Editorial
O amanhã pode ser hoje
Num curioso texto escrito em 1939, e
dado à estampa por Harol Benjamin no já ido ano de 1977, relata-se
a história de uma tribo pré-histórica que decidiu introduzir a
educação sistemática para as suas crianças. O currículo fora
elaborado especificamente para ir ao encontro de necessidades
particulares de sobrevivência no meio local e, por isso, incluía
matérias como "Afugentar o Tigre de Dentes de Sabre com o
Fogo".
Porém, o clima da região mudou e os tigres de dentes de sabre
morreram. Em sua substituição surgiram "Grandes Ursos Ferozes" que
não tinham medo do fogo e não se deixavam caçar ou afugentar com a
velha técnica aprendida na escola: a técnica de "Afugentar o Tigre
de Dentes de Sabre com o Fogo".
A comunidade estava agora numa situação muito difícil. Não havia
carne para a alimentação nem qualquer segurança contra a morte que
se passeava pelos caminhos de dia e de noite. Tinham de fazer,
imediatamente, uma adaptação a esta preocupante situação se não
quisessem caminhar para a sua própria extinção. Felizmente na tribo
ainda havia homens de cepa...
A partir daí, um deles, com o estômago colado às costas, quedou-se
pensativamente junto ao fogo no intuito de inventar novas destrezas
que pudessem ser divulgadas a partir da escola.
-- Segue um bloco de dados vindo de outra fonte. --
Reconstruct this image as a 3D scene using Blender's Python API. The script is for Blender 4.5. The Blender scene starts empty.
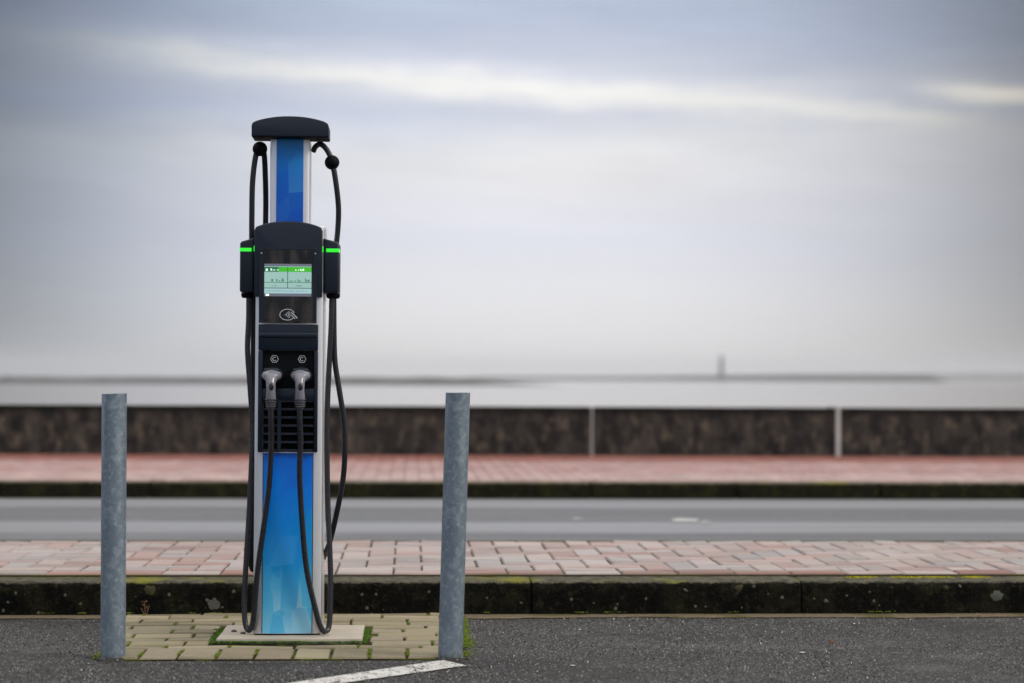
import bpy, bmesh, math, random
from mathutils import Vector, Matrix, Euler, noise
R = math.radians
random.seed(11)
scene = bpy.context.scene
col = scene.collection

# ------------------------------------------------------------------ camera
F = 1890.0                       # focal length in pixels of a 1024 wide frame
CAMH = 0.8323
PSI, PITCH, ROLL = R(3.09), math.atan(35.5 / F), R(0.28)
cam_d = bpy.data.cameras.new('camera')
cam = bpy.data.objects.new('camera', cam_d)
col.objects.link(cam)
scene.camera = cam
cam_d.sensor_width = 36.0
cam_d.lens = F * 36.0 / 1024.0
cam_d.clip_start = 0.05
cam_d.clip_end = 40000
CM = Matrix.Rotation(-PSI, 4, 'Z') @ Matrix.Rotation(R(90) + PITCH, 4, 'X') @ Matrix.Rotation(ROLL, 4, 'Z')
cam.matrix_world = Matrix.Translation((0, 0, CAMH)) @ CM
cam_d.dof.use_dof = True
cam_d.dof.focus_distance = 5.95
cam_d.dof.aperture_fstop = 2.0
cam_d.dof.aperture_blades = 9

# ------------------------------------------------------------------ node helpers
class NT:
    def __init__(self, tree):
        self.t = tree; self.n = tree.nodes; self.l = tree.links
    def node(self, kind, **kw):
        nd = self.n.new(kind)
        for k, v in kw.items(): setattr(nd, k, v)
        return nd
    def put(self, sock, v):
        if isinstance(v, bpy.types.NodeSocket): self.l.new(v, sock)
        elif isinstance(v, (tuple, list)) and len(v) == 3 and sock.type == 'RGBA': sock.default_value = (*v, 1)
        elif sock.type == 'RGBA' and isinstance(v, (int, float)): sock.default_value = (v, v, v, 1)
        else: sock.default_value = v
    def m(self, op, a, b=0.0, c=0.0, clamp=False):
        nd = self.node('ShaderNodeMath', operation=op); nd.use_clamp = clamp
        self.put(nd.inputs[0], a); self.put(nd.inputs[1], b); self.put(nd.inputs[2], c)
        return nd.outputs[0]
    def mix(self, f, a, b, mode='MIX'):
        nd = self.node('ShaderNodeMix', data_type='RGBA', blend_type=mode)
        self.put(nd.inputs[0], f); self.put(nd.inputs[6], a); self.put(nd.inputs[7], b)
        return nd.outputs[2]
    def ramp(self, f, pts, interp='LINEAR'):
        nd = self.node('ShaderNodeValToRGB'); cr = nd.color_ramp; cr.interpolation = interp
        while len(cr.elements) < len(pts): cr.elements.new(0.5)
        for e, (p, c) in zip(cr.elements, pts):
            e.position = p
            e.color = (c, c, c, 1) if isinstance(c, (int, float)) else (*c, 1)
        self.put(nd.inputs[0], f)
        return nd.outputs[0]
    def step(self, f, a, b):                     # smooth 0..1 between a and b
        nd = self.node('ShaderNodeMapRange', interpolation_type='SMOOTHSTEP')
        self.put(nd.inputs[0], f); nd.inputs[1].default_value = a; nd.inputs[2].default_value = b
        return nd.outputs[0]
    def coord(self, which='Object', scale=(1, 1, 1), loc=(0, 0, 0), rot=(0, 0, 0)):
        tc = self.node('ShaderNodeTexCoord'); mp = self.node('ShaderNodeMapping')
        mp.inputs[1].default_value = loc; mp.inputs[2].default_value = rot; mp.inputs[3].default_value = scale
        self.l.new(tc.outputs[which], mp.inputs[0])
        return mp.outputs[0]
    def noise(self, vec, scale, detail=4, rough=0.55, out=0, dist=0.0):
        nd = self.node('ShaderNodeTexNoise')
        self.put(nd.inputs['Vector'], vec); nd.inputs['Scale'].default_value = scale
        nd.inputs['Detail'].default_value = detail; nd.inputs['Roughness'].default_value = rough
        nd.inputs['Distortion'].default_value = dist
        return nd.outputs[out]
    def voro(self, vec, scale, out='Distance', feature='F1', rand=1.0):
        nd = self.node('ShaderNodeTexVoronoi', feature=feature)
        self.put(nd.inputs['Vector'], vec); nd.inputs['Scale'].default_value = scale
        nd.inputs['Randomness'].default_value = rand
        return nd.outputs[out]
    def xyz(self, vec):
        nd = self.node('ShaderNodeSeparateXYZ'); self.l.new(vec, nd.inputs[0]); return nd.outputs
    def comb(self, x, y, z):
        nd = self.node('ShaderNodeCombineXYZ')
        for i, v in enumerate((x, y, z)): self.put(nd.inputs[i], v)
        return nd.outputs[0]
    def bump(self, h, strength=0.3, dist=0.01):
        nd = self.node('ShaderNodeBump'); nd.inputs['Strength'].default_value = strength
        nd.inputs['Distance'].default_value = dist; self.put(nd.inputs['Height'], h)
        return nd.outputs[0]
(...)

Todavia, sem perceber muito bem porquê, as tentativas de mudar o
currículo, por parte desse membro mais "esclarecido" da tribo, por
forma a adaptá-lo às novas necessidades de sobrevivência,
encontravam firme resistência por parte do conselho dos mais velhos
e, supostamente, mais sábios, que defendiam a "intemporalidade da
educação e dos conteúdos curriculares" ministrados pela
escola.
E por mais que esse membro inovador da tribo, enquanto os outros se
atafulhavam de comida e dormiam, ganhasse o hábito de se levantar
mais cedo e de pensar junto do fogo, de pouco lhe valia esse
esforço que o levava a tentar mudar as mentalidades e o currículo,
para que a tribo voltasse aos bons e velhos tempos da
abundância.
Mesmo assim, pouco a pouco, foi elaborando um novo currículo,
adaptado às novas circunstâncias. Só que, a partir desse instante,
a partir da descoberta desse progresso, a partir do momento em que
iniciou a sua divulgação tornou--se, face aos olhos dos mais
conservadores... num homem muito perigoso!
Metáfora preciosa, o texto de Harold Benjamin obriga-nos a relançar
a reflexão sobre os obstáculos que se deparam e a que estão
sujeitos todos aqueles que tentem enveredar pelos caminhos da
inovação e da renovação, que outros não são, aliás, os que todos
deveríamos tentar percorrer no decurso da nossa vida
profissional.
E, ao salientar o papel das "minorias" na renovação dos processos e
dos procedimentos educativos, e o modo como as "maiorias" suspeitam
das suas propostas e inibem as suas práticas é, em nosso entender,
um modo relevante de relançar o debate sobre o eterno renascer do
novo e a necessidade da permanente adaptação e da mudança.